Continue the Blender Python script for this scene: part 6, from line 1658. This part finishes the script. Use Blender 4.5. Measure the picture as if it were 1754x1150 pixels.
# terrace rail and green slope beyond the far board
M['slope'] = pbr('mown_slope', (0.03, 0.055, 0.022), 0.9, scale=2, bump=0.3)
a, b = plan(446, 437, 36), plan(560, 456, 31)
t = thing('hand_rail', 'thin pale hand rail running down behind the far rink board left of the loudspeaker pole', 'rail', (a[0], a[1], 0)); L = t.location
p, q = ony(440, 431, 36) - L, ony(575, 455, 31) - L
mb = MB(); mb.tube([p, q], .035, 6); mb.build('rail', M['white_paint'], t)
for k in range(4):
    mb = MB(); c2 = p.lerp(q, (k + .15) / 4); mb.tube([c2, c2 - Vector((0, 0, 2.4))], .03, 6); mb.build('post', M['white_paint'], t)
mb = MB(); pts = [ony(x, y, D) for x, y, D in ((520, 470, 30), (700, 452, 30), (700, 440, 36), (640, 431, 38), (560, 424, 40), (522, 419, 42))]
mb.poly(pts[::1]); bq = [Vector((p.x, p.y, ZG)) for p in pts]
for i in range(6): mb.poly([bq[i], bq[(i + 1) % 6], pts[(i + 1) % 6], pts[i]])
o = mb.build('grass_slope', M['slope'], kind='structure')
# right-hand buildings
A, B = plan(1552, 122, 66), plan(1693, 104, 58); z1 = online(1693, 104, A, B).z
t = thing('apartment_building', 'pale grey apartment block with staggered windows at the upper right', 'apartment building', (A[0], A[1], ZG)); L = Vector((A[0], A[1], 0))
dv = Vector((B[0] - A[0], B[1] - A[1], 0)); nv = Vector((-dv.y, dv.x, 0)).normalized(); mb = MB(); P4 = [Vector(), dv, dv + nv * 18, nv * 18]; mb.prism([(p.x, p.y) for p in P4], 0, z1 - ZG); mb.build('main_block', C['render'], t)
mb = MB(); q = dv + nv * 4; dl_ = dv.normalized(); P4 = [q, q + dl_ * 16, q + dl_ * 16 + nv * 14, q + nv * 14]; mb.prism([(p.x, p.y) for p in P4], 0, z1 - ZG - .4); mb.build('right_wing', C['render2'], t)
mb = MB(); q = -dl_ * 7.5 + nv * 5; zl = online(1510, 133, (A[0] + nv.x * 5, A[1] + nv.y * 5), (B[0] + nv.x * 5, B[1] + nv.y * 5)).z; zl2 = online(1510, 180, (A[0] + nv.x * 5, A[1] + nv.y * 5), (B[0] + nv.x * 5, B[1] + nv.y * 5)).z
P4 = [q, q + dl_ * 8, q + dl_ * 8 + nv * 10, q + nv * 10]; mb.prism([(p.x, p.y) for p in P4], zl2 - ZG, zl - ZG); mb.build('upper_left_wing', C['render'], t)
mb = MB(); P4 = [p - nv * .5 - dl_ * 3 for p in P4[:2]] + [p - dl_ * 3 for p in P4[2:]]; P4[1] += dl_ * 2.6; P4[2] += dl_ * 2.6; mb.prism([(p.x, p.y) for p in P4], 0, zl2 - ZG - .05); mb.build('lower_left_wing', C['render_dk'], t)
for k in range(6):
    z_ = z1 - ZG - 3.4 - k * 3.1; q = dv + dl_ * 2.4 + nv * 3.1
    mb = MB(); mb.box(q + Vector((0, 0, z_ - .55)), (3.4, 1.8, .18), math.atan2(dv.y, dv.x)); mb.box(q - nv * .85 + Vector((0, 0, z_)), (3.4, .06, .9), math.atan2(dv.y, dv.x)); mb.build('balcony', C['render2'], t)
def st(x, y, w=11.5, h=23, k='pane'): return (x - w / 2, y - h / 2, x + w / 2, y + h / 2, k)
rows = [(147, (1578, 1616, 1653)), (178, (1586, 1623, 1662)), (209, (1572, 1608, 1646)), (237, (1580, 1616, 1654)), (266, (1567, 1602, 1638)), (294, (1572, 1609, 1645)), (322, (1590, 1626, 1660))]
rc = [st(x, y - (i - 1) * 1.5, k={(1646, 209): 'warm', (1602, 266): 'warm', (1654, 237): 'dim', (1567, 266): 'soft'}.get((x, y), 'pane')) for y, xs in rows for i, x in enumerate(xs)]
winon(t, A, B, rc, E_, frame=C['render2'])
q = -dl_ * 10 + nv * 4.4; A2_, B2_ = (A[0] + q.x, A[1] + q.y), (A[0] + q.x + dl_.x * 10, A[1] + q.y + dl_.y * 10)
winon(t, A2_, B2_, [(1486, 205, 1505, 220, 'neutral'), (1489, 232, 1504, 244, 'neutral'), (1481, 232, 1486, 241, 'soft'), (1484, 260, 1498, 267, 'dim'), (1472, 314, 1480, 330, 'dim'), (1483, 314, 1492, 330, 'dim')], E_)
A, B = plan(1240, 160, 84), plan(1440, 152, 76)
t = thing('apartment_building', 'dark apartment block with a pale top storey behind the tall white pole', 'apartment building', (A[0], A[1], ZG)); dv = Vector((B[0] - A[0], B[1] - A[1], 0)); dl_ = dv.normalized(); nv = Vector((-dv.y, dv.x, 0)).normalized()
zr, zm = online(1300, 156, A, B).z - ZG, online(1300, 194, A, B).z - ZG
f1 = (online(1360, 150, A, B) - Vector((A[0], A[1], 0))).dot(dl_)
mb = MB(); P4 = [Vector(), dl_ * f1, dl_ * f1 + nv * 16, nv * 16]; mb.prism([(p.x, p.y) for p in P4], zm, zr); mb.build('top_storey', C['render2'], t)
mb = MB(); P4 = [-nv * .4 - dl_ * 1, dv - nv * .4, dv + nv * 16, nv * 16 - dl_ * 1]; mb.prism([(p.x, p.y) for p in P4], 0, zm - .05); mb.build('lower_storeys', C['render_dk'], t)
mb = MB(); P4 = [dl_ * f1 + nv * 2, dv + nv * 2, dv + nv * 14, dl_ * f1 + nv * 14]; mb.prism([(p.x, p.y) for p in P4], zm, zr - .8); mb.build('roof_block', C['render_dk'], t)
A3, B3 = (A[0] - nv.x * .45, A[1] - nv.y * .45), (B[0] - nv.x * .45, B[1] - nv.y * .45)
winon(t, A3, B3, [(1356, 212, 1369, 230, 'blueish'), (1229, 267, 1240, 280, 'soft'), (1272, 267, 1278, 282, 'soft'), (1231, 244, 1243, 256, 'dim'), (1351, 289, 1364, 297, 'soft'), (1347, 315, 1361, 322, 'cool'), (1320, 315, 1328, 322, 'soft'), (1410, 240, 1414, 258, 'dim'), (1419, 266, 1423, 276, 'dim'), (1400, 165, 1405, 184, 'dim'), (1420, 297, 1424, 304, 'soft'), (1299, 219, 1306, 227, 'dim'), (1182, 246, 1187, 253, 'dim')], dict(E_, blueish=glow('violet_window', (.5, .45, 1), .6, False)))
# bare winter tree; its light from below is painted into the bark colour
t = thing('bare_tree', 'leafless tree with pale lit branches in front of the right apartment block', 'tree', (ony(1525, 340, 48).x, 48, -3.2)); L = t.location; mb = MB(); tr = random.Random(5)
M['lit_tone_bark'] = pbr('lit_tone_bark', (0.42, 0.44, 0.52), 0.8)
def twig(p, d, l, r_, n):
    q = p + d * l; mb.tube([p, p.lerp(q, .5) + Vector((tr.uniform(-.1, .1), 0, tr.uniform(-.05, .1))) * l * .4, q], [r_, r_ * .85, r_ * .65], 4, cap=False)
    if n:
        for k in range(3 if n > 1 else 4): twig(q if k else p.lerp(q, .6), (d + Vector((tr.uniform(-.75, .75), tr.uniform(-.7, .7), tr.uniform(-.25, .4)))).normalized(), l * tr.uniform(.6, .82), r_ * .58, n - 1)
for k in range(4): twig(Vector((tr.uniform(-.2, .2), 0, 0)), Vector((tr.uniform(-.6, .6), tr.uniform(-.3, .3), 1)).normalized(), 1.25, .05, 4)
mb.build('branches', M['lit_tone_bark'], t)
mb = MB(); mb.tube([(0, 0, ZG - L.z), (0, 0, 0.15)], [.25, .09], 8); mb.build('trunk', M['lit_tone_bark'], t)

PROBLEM
Track down every line with the word "from" and copy it.

WRITTEN SOLUTION
Continue the Blender Python script for this scene: part 6, from line 1658. This part finishes the script. Use Blender 4.5. Measure the picture as if it were 1754x1150 pixels.
# bare winter tree; its light from below is painted into the bark colour